Ex 17,3-7: “¿Está o no está el Señor en medio de nosotros?”.
Sal 94: Ojalá escuchéis hoy la voz del Señor: “No endurezcáis vuestro corazón”.
Rm 5,1-2.5-8: La esperanza no defrauda, porque el amor de Dios ha sido derramado en nuestros corazones con el Espíritu Santo que se nos ha dado.
Jn 4,5-42: “Dame de beber”.
El patriarca Jacob cavó un pozo para su hijo José. No todos saben escuchar el rumor del agua bajo la tierra para abrir un hoyo y dar con el lugar oportuno; es un arte. ¡Cuántos hoyos infructuosos! Cuántas veces se esperaba encontrar un surtidor excavando y no hubo manera. Jacob tendría sus indicios para encontrar donde buscó. Le regaló a José una fuente de vida para hombres y ganados. Casi dos mil años después seguía ofreciendo agua. Y los samaritanos de Sicar continuaban disfrutando de regalo, al que acudían cada vez que necesitaban agua, como la mujer que se encontró Jesús junto al pozo en el momento en que ella se disponía a proveerse.
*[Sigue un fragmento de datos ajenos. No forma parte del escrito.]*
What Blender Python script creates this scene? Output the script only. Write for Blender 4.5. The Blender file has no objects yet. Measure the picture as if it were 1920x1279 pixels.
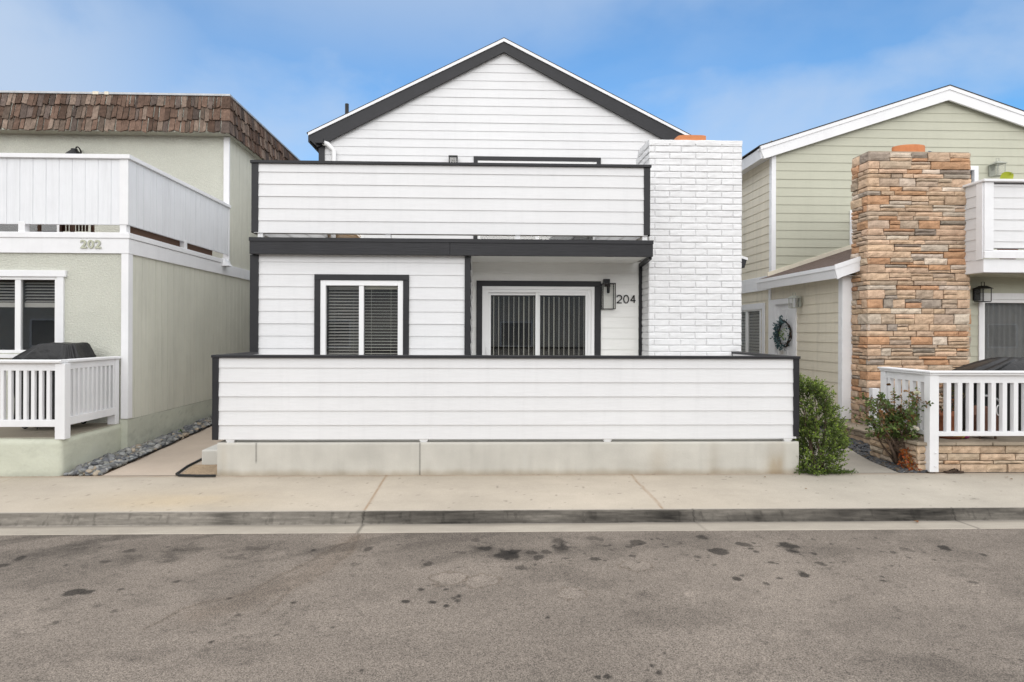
import bpy, bmesh, math, random
import numpy as np
from mathutils import Vector, Matrix, noise
R = math.radians
random.seed(7)
S = bpy.context.scene
COL = S.collection

# ---------------------------------------------------------------- camera, sky, sun, exposure
FPX, HCAM, YAW, ROLL = 1127.0, 1.9, math.atan(34 / 1127), 0.0035
cam = bpy.data.cameras.new('camera'); camo = bpy.data.objects.new('camera', cam); COL.objects.link(camo)
cam.sensor_width = 36; cam.lens = 36 * FPX / 1920
cam.shift_x = 21 / 1920; cam.shift_y = -17.5 / 1920
cam.clip_start = 0.05; cam.clip_end = 2000
camo.matrix_world = Matrix.Translation((0, 0, HCAM)) @ Matrix.Rotation(-YAW, 4, 'Z') @ Matrix.Rotation(R(90), 4, 'X') @ Matrix.Rotation(ROLL, 4, 'Z')
S.camera = camo

SUN_EL, SUN_AZ = 20, 184
W = bpy.data.worlds.new("World"); S.world = W; W.use_nodes = True
def build_world():
    nt = W.node_tree; N = nt.nodes; L = nt.links; N.clear()
    def nd(t, **k):
        n = N.new(t)
        for a, b in k.items(): setattr(n, a, b)
        return n
    def math_(op, a, b=None, clamp=False):
        n = nd('ShaderNodeMath', operation=op, use_clamp=clamp)
        for i, x in enumerate((a, b)):
            if x is None: continue
            if isinstance(x, (int, float)): n.inputs[i].default_value = x
            else: L.new(x, n.inputs[i])
        return n.outputs[0]
    def maprange(v, a, b, c=0, d=1, smooth=True):
        n = nd('ShaderNodeMapRange'); n.interpolation_type = 'SMOOTHSTEP' if smooth else 'LINEAR'
        L.new(v, n.inputs[0])
        for i, x in enumerate((a, b, c, d)): n.inputs[i + 1].default_value = x
        return n.outputs[0]
    sky = nd('ShaderNodeTexSky', sky_type='NISHITA', sun_disc=False)
    sky.sun_elevation = R(SUN_EL); sky.sun_rotation = R(SUN_AZ); sky.air_density = 1.0; sky.dust_density = 0.3; sky.ozone_density = 3.0
    hs = nd('ShaderNodeHueSaturation'); hs.inputs['Saturation'].default_value = 1.26; hs.inputs['Value'].default_value = 0.150
    L.new(sky.outputs[0], hs.inputs['Color'])
    tc = nd('ShaderNodeTexCoord'); sx = nd('ShaderNodeSeparateXYZ'); L.new(tc.outputs['Generated'], sx.inputs[0])
    x, y, z = sx.outputs
    zc = math_('MAXIMUM', z, 0.02)
    mp = nd('ShaderNodeMapping'); L.new(tc.outputs['Generated'], mp.inputs[0]); mp.inputs['Scale'].default_value = (1.0, 1.0, 1.5); mp.inputs['Location'].default_value = (3.1, 0.4, 1.7)
    n1 = nd('ShaderNodeTexNoise'); n1.inputs['Scale'].default_value = 2.6; n1.inputs['Detail'].default_value = 9; n1.inputs['Roughness'].default_value = 0.52; n1.inputs['Distortion'].default_value = 0.25
    L.new(mp.outputs[0], n1.inputs['Vector'])
    thin = maprange(n1.outputs['Fac'], 0.41, 0.74, 0.02, 0.70)
    # thick bank low on the west side (view left)
    left = maprange(x, -0.22, -0.62, 0.0, 1.0)
    bank = math_('MULTIPLY', left, maprange(n1.outputs['Fac'], 0.30, 0.56, 0.25, 0.95))
    # veiled bright overcast overhead and towards the street side
    up = math_('ADD', math_('MULTIPLY', z, 0.80), math_('MULTIPLY', y, -0.62))
    over = maprange(up, -0.06, 0.34, 0.0, 0.97)
    deck = math_('MULTIPLY', maprange(z, 0.27, 0.56, 0.0, 0.72), maprange(n1.outputs['Fac'], 0.28, 0.58, 0.35, 1.0))
    m = math_('MAXIMUM', math_('MAXIMUM', math_('MAXIMUM', thin, deck), bank), over)
    cc = nd('ShaderNodeMix', data_type='RGBA'); cc.inputs[6].default_value = (0.44, 0.54, 0.69, 1); cc.inputs[7].default_value = (1.60, 1.60, 1.61, 1)
    L.new(over, cc.inputs[0])
    mx = nd('ShaderNodeMix', data_type='RGBA'); L.new(m, mx.inputs[0]); L.new(hs.outputs[0], mx.inputs[6]); L.new(cc.outputs[2], mx.inputs[7])
    bg = nd('ShaderNodeBackground'); bg.inputs['Strength'].default_value = 1.0; L.new(mx.outputs[2], bg.inputs[0])
    out = nd('ShaderNodeOutputWorld'); L.new(bg.outputs[0], out.inputs[0])
build_world()
sl = bpy.data.lights.new('sun', 'SUN'); sl.energy = 0.55; sl.angle = R(30); sl.color = (1.0, 0.975, 0.94)
so = bpy.data.objects.new('sun', sl); COL.objects.link(so); so.location = (0, -20, 30)
sd = Vector((math.sin(R(SUN_AZ)) * math.cos(R(SUN_EL)), math.cos(R(SUN_AZ)) * math.cos(R(SUN_EL)), math.sin(R(SUN_EL))))
so.rotation_euler = sd.to_track_quat('Z', 'Y').to_euler()
vs = S.view_settings; S.display_settings.display_device = 'sRGB'
vs.view_transform = 'Standard'; vs.look = 'None'; vs.exposure = 0.30; vs.gamma = 1.0; vs.use_curve_mapping = False
S.render.engine = 'CYCLES'; S.cycles.use_denoising = True; S.cycles.max_bounces = 12; S.cycles.diffuse_bounces = 8; S.cycles.glossy_bounces = 4; S.cycles.transparent_max_bounces = 16
S.cycles.caustics_reflective = False; S.cycles.caustics_refractive = False

# ---------------------------------------------------------------- survey: photo pixel + known depth -> place in the street
_cr, _sr = math.cos(ROLL), math.sin(ROLL)
def _dir(px, py):
    du, dv = px - 939, py - 622
    u = (du * _cr + dv * _sr) / FPX; v = -(-du * _sr + dv * _cr) / FPX
    return (math.sin(YAW) + u * math.cos(YAW) if False else math.sin(YAW) + u * math.cos(YAW)), math.cos(YAW) - u * math.sin(YAW), v
def P(px, py, Y):
    dx, dy, v = _dir(px, py); t = Y / dy; return t * dx, HCAM + t * v
def G(px, py, z=0.0):
    dx, dy, v = _dir(px, py); t = (z - HCAM) / v; return t * dx, t * dy
def PX(px, py, X):
    dx, dy, v = _dir(px, py); t = X / dx; return t * dy, HCAM + t * v
def XA(px, Y, py=622): return P(px, py, Y)[0]
def ZA(py, Y, px=905): return P(px, py, Y)[1]

# ---------------------------------------------------------------- mesh helper
OFF = {}
class MB:
    def __init__(s): s.v = []; s.f = []; s.c = []; s.col = (1, 1, 1)
    def poly(s, pts):
        i = len(s.v); s.v += [tuple(p) for p in pts]; s.f.append(tuple(range(i, i + len(pts)))); s.c.append(s.col)
    def raw(s, vs_, fs):
        i = len(s.v); s.v += [tuple(p) for p in vs_]
        for f in fs: s.f.append(tuple(i + k for k in f)); s.c.append(s.col)
    def box(s, x0, x1, y0, y1, z0, z1):
        if x0 > x1: x0, x1 = x1, x0
        if y0 > y1: y0, y1 = y1, y0
        if z0 > z1: z0, z1 = z1, z0
        s.raw([(x0,y0,z0),(x1,y0,z0),(x1,y1,z0),(x0,y1,z0),(x0,y0,z1),(x1,y0,z1),(x1,y1,z1),(x0,y1,z1)],
              [(0,3,2,1),(4,5,6,7),(0,1,5,4),(1,2,6,5),(2,3,7,6),(3,0,4,7)])
    def prism(s, pts, ext):
        n = len(pts); e = Vector(ext); a = [Vector(p) for p in pts]; b = [p + e for p in a]
        s.raw(a + b, [tuple(range(n - 1, -1, -1)), tuple(range(n, 2 * n))] + [(i, (i + 1) % n, n + (i + 1) % n, n + i) for i in range(n)])
    def tube(s, pts, r, n=8):
        pts = [Vector(p) for p in pts]; m = len(pts)
        if not hasattr(r, '__len__'): r = [r] * m
        vs_ = []; up = None
        for i, p in enumerate(pts):
            d = (pts[min(i + 1, m - 1)] - pts[max(i - 1, 0)]).normalized()
            if up is None: up = d.orthogonal().normalized()
            up = (up - d * up.dot(d))
            up = up.normalized() if up.length > 1e-6 else d.orthogonal().normalized()
            w = d.cross(up)
            for k in range(n):
                a = 2 * math.pi * k / n; vs_.append(p + (up * math.cos(a) + w * math.sin(a)) * r[i])
        fs = [(i * n + k, i * n + (k + 1) % n, (i + 1) * n + (k + 1) % n, (i + 1) * n + k) for i in range(m - 1) for k in range(n)]
        fs += [tuple(range(n - 1, -1, -1)), tuple(range((m - 1) * n, m * n))]
        s.raw(vs_, fs)
    def lathe(s, c, prof, n=20, sx=1, sy=1):
        vs_ = []; m = len(prof)
        for r, z in prof:
            for k in range(n):
                a = 2 * math.pi * k / n; vs_.append((c[0] + r * sx * math.cos(a), c[1] + r * sy * math.sin(a), c[2] + z))
        fs = [(i * n + k, i * n + (k + 1) % n, (i + 1) * n + (k + 1) % n, (i + 1) * n + k) for i in range(m - 1) for k in range(n)]
        fs += [tuple(range(n - 1, -1, -1)), tuple(range((m - 1) * n, m * n))]
        s.raw(vs_, fs)
    def sphere(s, c, rx, ry, rz, rot=None, nu=8, nv=5):
        vs_ = []
        for j in range(nv + 1):
            t = math.pi * j / nv
            for k in range(nu):
                a = 2 * math.pi * k / nu
                p = Vector((rx * math.sin(t) * math.cos(a), ry * math.sin(t) * math.sin(a), rz * math.cos(t)))
                if rot: p = rot @ p
                vs_.append((c[0] + p.x, c[1] + p.y, c[2] + p.z))
        s.raw(vs_, [(j * nu + k, (j + 1) * nu + k, (j + 1) * nu + (k + 1) % nu, j * nu + (k + 1) % nu) for j in range(nv) for k in range(nu)])
    def build(s, name, m, parent=None, origin=None, bevel=0, smooth=False, colours=False, fix=True):
        o0 = Vector(OFF[parent.name]) if parent is not None else Vector(origin or (0, 0, 0))
        me = bpy.data.meshes.new(name)
        me.from_pydata([(p[0] - o0.x, p[1] - o0.y, p[2] - o0.z) for p in s.v], [], s.f)
        if colours:
            ca = me.color_attributes.new('Col', 'FLOAT_COLOR', 'CORNER')
            arr = np.ones((len(me.loops), 4), np.float32)
            cnt = np.array([len(f) for f in s.f]); arr[:, :3] = np.repeat(np.array(s.c, np.float32)[:, :3], cnt, axis=0)
            ca.data.foreach_set('color', arr.ravel())
        if fix:
            bm = bmesh.new(); bm.from_mesh(me); bmesh.ops.recalc_face_normals(bm, faces=bm.faces); bm.to_mesh(me); bm.free()
        if smooth: me.polygons.foreach_set('use_smooth', [True] * len(me.polygons))
        me.materials.append(m)
        o = bpy.data.objects.new(name, me); COL.objects.link(o)
        if parent is not None: o.parent = parent
        else: o.location = o0
        OFF[o.name] = tuple(o0)
        if bevel:
            b = o.modifiers.new('bevel', 'BEVEL'); b.width = bevel; b.segments = 2; b.limit_method = 'ANGLE'; b.angle_limit = R(40)
        return o
def tag(o, label=None, cat=None, group=None, kind=None):
    if label: o['label'] = label
    if cat: o['category'] = cat
    if group: o['group'] = group
    if kind: o['kind'] = kind
    return o
def thing(name, loc, label, cat, group=None):
    o = bpy.data.objects.new(name, None); COL.objects.link(o); o.location = loc; o.empty_display_size = 0.1
    OFF[o.name] = tuple(loc); return tag(o, label, cat, group)
def copy_part(src, parent, dx, dy=0, dz=0):
    c = src.copy(); COL.objects.link(c); c.parent = parent; c.location = (src.location.x + dx, src.location.y + dy, src.location.z + dz); OFF[c.name] = OFF[src.name]; return c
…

Una vez abierto el orificio y descubierta el agua, ya solo hace falta acercarse a él para llenar los recipientes y llevarlos a casa. El recorrido ha de ser diario y perseverante. Si se deja de hacer, se queda la vida amenazada. La sed es el reclamo que tiene el cuerpo para pedir vida a través del agua. Pero ni con agua la vida queda saciada. Tenemos sed de más, de mucho más. Jesucristo se muestra como el agua que realmente colma. El agua imprescindible para el cuerpo es tomada como una imagen poderosa para significar el Espíritu Santo que vivifica y que nos llega por Jesús, como pozo nuevo e inagotable donde encontrarse con la vida verdadera y plena.
El diálogo que Jesús inicia despega a la samaritana de prejuicios contra los judíos y, más aún, la pone en búsqueda de esa agua de la que realmente tiene sed. No basta con ir diariamente a por agua, a nuestros asuntos, a los quehaceres cotidianos. Nuestra vida no queda satisfecha con esto y lo revela la sed de más, que no puede si quiera paliar la actividad o los éxitos en nuestros propósitos. Del mismo modo que hay indicios en la superficie para encontrar agua subterránea (como vegetación frondosa en el lugar), también podemos hallar signos que nos indican hacia Jesús como fuente de agua viva. La samaritana de Sicar lo fue descubriendo en su conversación con Él. Primero lo trata como judío, luego como profeta, a continuación como Mesías, por último como el dador del agua que vivifica y hace adorar a Dios en Espíritu y verdad.
El Pueblo de Israel tuvo que entablar un diálogo con Dios para encontrarse también con el agua de la supervivencia. Sucedió cuando la sed los torturaba. Sobresalen las veces en que dirigimos nuestra mirada a Dios al sentir que nuestra vida está en peligro. No está bien mirar a Dios solo con acritud y queja y duda de si realmente está, ayuda, acompaña. Sin embargo esta situación que sufrió el pueblo bastó para iniciar la conversación, por mediación de Moisés, que terminó con agua abundante.
La ocasión está dispuesta para hacer memoria del agua de nuestro bautismo y de la vida que hemos cuidado desde que lo recibimos, de si valoramos el diálogo con el Señor y lo reconocemos como el surtidor de agua viva que salta hasta la vida eterna. También de si somos lugar fecundo y frondoso donde otros encuentren signos de que ahí existe un agua tremendamente eficaz que supera con mucho el poder de las otras aguas. Esto se percibe en la esperanza con la que vivimos, si es esperanza en la resurrección y vivimos como aquellos que, por el Espíritu, están ya en trance de resucitados.